Saturday, May 12, 2012

The Lost Art of the Drawn Movie Poster!

Here recently movie posters seem to be Photoshopped or a freeze frame is taken from the film and placed on a poster.  It just doesn't seem as artistic to me to have a freeze frame as a movie poster, it's lazy really.  I love the movie posters from the seventies and eighties, they just have more to give than a one sheet of a scene in the film.  A drawn poster has more to offer and is more original.  Lets look at a few examples and maybe you'll see what I'm talking about.  This first example is a poster for the 1977 film Star Wars: A New Hope.
Now there are several different posters to select from when it comes to this movie, three to be exact, but this one speaks to me more than the others.  The next one is from the latest Star Wars trilogy, Star Wars: Attack of the Clones.
 Now the first poster just seems to have more going on and has a more cinematic feel than the second poster, which has digital, as well as, photographed characters.  It's all a matter of opinion and I'm sure some will go for the Attack of the Clones poster, and anyone who does has every right to think that.  What I'm saying is just my opinion, take it or leave it.

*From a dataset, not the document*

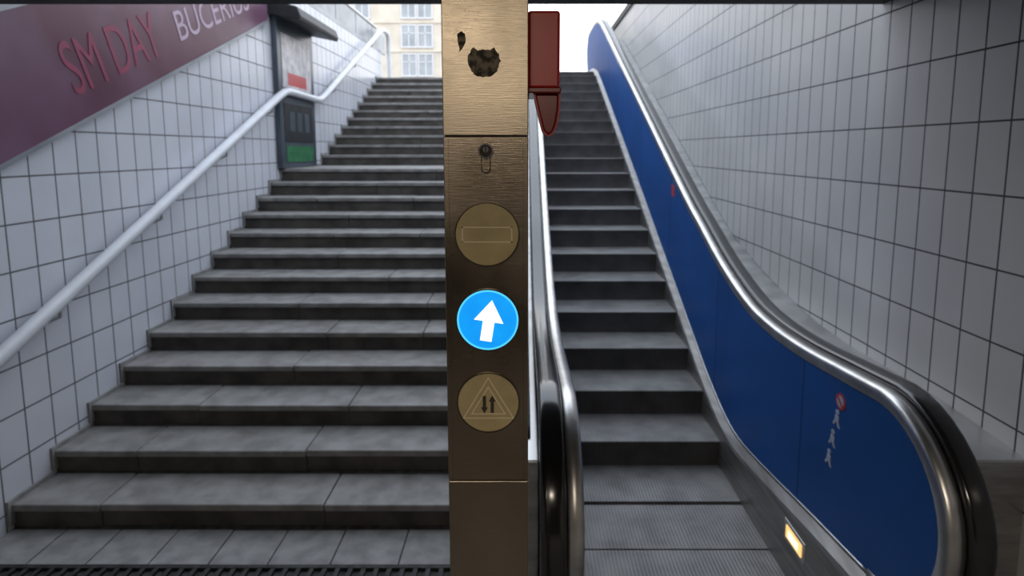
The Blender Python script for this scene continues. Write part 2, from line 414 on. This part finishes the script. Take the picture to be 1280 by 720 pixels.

Now my favorite character in all of cinema would just not look right to me in a poster if he wasn't drawn.  Indiana Jones has been drawn in every movie the character has shown up in.  Raiders, being the first in the series, was drawn by Drew Struzan.  He is one of my favorite artists, not because he does movie posters, but because he does his art so well.  The man has done everything from Star Wars to Blade Runner and even a few recent releases, one being Cowboys and Aliens.  A few examples of his work are below.
The first Indiana Jones poster in 1981, and in my opinion the best poster to ever be published.
 All three Back to the Future Movies were created by the artist, though the poster design hadn't changed all that much, it gets the point across with costume changes, an addition of a character signifying what movie it is, and a change in the time machine to give us a view of whats to come.
Last up on our little tour through some of the best posters is a favorite of my dads, not the poster itself, but the movie.
If you don't know this movie than go to your local video store, if one still exists around you, or go to you nearest computer and rent Big Trouble in Little China; it's an eighties movie, and its a bit cheesy, but if you don't like Kurt Russell with a gun fighting monsters and demons then your not American.  My point is, a drawn poster just seems to have more life than one Photoshopped together.  What do you think?